Latest update December 22nd, 2024 4:10 AM
Feb 26, 2013 Editorial
Two years ago Guyana launched what it called its One Laptop Per Family programme. The aim was to provide 90,000 laptops across Guyana in three years. This programme was seen as a step to help Guyana move into the technological age in keeping with the rest of the world.
Indeed, just about everything is done on the computer these days. There is internet banking which has now moved to the level of mobile banking; there is the use of the computer to pay just about every available bill; and people now make purchases from their computer. Gone are the days when the more affluent households bought the large volumes of the Encyclopedia Britannica which was the prime reference document because it contained information about everything possible under the sun. All the research information could be accessed from the confines of the most ordinary home that possesses a computer.
Learning is simplified because the computer could be a most willing teacher. In fact, in the developed world there is distance learning facilitated by the computer. With programmes such as Skype and the other visual connection facilities people could be in another continent and share knowledge. And if this sounds farfetched, there was the case of doctors in one continent seeking the assistance of others during a sophisticated surgical intervention.
It was with these things in mind that many people welcomed this Government initiative. We are short of teachers in many skilled areas. Mathematics and the sciences are the worst hit in the education system. With the few teachers around one can imagine the impact of the computer, especially since Guyana launched a distance education programme.
However, all does not seem to be well with this programme. There were initial complaints about the unit cost of the computer. These were netbooks, only capable of accessing the internet and to have them cost some US$250 per seemed exorbitant. Similar netbooks were being retailed at just over US$150 per unit. And there was a view that this should have been the cost of the computers supplied by the government.
Indeed providing the computers could not have been a cheap programme. It was supposed to cost the country US$27 million. But the government got some special concessions from the Chinese manufacturers. They donated a few hundred computers to the programme and they spoke about setting up an assembly plant in Guyana. Again the OLPF was proving more than beneficiary.
To construct an assembly plant in Guyana was actually bringing employment to Guyana. The other benefit was that the shipping cost for the computers would have been removed from the cost of the total package.

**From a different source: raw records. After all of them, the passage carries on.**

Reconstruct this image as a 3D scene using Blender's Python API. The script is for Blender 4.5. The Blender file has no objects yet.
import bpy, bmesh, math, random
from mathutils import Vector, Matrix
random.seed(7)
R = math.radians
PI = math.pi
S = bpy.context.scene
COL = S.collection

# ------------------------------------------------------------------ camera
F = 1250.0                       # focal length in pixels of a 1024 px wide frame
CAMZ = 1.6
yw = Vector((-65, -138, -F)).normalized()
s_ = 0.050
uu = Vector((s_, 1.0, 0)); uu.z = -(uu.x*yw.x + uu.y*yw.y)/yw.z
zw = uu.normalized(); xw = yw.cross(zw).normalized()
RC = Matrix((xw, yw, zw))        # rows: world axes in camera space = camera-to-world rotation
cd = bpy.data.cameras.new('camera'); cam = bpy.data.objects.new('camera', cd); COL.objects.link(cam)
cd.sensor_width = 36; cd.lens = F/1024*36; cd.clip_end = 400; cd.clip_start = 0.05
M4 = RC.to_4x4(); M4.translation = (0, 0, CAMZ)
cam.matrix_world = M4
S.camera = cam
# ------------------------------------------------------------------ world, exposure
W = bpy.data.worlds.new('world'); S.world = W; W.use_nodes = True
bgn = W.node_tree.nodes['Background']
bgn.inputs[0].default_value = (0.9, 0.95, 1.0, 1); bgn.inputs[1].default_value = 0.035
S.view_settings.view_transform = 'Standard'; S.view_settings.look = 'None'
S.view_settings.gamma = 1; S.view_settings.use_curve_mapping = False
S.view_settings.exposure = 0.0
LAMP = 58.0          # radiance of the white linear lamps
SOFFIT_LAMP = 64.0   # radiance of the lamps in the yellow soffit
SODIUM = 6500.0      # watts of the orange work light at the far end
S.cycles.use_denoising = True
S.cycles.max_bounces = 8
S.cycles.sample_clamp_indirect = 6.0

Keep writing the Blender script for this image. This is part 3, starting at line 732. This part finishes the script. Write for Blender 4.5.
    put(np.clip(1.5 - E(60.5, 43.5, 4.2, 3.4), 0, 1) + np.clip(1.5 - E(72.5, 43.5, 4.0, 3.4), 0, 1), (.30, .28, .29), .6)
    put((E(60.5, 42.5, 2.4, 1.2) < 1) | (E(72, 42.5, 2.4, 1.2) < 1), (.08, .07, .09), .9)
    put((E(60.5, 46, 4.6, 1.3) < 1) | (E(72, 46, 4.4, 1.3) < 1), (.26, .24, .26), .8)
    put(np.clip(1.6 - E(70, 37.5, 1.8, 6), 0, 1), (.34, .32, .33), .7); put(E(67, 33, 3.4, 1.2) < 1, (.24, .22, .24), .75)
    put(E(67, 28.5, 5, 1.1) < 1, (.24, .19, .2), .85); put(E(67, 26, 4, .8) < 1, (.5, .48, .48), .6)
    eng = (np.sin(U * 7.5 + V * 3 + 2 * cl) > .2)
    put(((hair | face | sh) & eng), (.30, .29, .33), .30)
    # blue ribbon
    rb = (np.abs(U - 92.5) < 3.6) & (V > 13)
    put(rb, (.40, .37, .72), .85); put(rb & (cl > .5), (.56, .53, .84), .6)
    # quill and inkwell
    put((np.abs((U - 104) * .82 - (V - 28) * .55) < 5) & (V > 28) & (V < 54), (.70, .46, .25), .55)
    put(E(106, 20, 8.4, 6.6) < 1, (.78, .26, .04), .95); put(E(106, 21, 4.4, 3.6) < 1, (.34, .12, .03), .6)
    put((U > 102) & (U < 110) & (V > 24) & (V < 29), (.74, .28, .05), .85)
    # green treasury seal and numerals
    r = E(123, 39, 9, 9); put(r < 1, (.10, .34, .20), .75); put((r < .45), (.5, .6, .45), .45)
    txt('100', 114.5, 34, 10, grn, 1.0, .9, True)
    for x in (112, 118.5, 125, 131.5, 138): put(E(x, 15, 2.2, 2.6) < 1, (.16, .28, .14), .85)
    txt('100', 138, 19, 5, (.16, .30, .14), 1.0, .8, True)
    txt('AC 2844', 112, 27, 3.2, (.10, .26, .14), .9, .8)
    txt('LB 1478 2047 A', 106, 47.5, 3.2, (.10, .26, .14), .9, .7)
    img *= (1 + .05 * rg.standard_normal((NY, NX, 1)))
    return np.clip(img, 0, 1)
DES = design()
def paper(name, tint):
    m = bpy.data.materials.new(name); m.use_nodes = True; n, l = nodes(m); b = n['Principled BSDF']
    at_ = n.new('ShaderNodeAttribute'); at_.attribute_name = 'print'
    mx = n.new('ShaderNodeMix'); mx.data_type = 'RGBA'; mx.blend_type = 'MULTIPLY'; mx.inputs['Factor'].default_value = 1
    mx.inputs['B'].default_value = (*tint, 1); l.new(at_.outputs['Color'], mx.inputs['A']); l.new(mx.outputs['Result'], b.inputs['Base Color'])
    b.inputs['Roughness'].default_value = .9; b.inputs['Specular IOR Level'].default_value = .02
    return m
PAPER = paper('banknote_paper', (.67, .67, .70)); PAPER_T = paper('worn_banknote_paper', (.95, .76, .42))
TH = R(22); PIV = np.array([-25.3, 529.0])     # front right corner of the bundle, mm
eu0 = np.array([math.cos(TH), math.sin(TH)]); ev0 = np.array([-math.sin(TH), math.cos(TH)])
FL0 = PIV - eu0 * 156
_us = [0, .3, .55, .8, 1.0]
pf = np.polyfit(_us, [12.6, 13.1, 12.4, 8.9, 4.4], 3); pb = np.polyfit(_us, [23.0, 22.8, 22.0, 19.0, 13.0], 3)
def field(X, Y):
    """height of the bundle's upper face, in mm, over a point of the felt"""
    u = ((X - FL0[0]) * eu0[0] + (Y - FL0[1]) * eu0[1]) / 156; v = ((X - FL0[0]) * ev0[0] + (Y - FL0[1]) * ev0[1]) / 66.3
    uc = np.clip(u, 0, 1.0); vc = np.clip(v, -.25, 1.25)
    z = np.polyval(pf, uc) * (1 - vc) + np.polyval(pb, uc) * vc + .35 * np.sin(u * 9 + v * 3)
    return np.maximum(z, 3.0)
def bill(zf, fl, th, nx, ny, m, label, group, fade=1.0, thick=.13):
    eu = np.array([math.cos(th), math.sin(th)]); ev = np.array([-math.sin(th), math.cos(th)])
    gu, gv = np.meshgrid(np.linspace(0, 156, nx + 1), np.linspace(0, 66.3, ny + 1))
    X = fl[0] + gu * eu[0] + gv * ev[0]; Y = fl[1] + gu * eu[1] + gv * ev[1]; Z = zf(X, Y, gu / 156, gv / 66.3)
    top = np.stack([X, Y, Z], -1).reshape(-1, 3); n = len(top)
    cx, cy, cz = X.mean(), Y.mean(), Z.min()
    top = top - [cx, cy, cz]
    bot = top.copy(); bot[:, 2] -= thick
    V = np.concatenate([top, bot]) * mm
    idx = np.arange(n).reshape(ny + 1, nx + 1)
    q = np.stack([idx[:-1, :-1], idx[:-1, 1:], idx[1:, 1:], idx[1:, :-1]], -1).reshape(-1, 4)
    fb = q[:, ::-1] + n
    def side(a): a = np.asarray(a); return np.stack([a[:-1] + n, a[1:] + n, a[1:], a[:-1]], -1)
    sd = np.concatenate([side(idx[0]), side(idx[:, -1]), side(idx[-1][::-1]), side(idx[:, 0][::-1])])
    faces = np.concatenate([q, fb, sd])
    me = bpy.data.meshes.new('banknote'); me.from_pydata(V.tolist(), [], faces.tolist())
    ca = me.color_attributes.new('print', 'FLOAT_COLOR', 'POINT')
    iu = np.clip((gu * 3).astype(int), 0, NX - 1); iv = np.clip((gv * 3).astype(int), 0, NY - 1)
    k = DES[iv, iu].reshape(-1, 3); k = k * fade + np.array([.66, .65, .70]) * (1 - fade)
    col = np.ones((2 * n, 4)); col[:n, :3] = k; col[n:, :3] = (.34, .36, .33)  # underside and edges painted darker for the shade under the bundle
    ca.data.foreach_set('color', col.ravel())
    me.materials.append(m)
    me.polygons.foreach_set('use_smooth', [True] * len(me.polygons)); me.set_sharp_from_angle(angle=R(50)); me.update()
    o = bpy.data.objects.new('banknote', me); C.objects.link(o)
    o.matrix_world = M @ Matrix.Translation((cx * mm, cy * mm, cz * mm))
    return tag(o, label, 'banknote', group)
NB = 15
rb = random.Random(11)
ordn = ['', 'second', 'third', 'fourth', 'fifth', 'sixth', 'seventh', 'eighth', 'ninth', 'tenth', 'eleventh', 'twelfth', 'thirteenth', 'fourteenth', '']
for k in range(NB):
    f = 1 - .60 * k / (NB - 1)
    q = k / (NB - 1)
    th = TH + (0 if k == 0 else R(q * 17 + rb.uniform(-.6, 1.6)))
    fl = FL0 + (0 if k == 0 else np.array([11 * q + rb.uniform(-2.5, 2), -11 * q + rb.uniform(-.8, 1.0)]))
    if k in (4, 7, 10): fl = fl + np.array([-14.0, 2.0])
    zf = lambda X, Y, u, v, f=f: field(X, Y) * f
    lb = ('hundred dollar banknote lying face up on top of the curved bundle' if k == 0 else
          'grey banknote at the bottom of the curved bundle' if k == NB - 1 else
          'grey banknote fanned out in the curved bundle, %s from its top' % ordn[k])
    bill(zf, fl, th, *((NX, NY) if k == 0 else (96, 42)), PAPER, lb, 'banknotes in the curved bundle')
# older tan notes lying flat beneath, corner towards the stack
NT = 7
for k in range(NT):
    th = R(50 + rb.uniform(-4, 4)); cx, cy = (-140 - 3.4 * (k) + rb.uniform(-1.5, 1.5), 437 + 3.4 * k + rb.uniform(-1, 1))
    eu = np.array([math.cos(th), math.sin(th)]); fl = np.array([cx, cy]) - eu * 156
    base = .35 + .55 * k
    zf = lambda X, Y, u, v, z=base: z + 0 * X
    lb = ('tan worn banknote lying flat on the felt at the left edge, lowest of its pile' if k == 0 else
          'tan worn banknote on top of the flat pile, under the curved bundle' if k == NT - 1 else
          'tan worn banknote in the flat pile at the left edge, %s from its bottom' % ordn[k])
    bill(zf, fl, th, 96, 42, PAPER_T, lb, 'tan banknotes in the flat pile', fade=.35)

At the same time the government was laying a US$30 million cable to transmit its own bandwidth to facilitate among things, e-governance and the OLPF. Suddenly these two programmes seem to have run out of steam. For one, the OLPF programme which was initially a programme that would be fuelled by applications from the people suddenly found itself mired in problems. Political considerations saw some households getting as many as five computers.
There were instances of the police being asked to intervene into the irregularities but there have been no prosecutions. Again the political directorate has risen to the support and defence of its own. We have not failed to notice that some of the people administering the programme have been sent home pending an investigation into a fraud. More than 100 of the computers disappeared from the headquarters.
The cable programme is mired in problems. Something as simple as laying cable seems to be a technological nightmare to the extent that almost one year after that cable should have been in the capital and ready for use, it is still nowhere near to being installed.
The worst of all is that schools in the hinterland are ignored. These are the schools that do not have the best teachers; instead they have substandard facilities. The computers would have helped them through the distance education programme. The distribution package has not reached them. But it did reach a few pensioners and those government departments where special people work.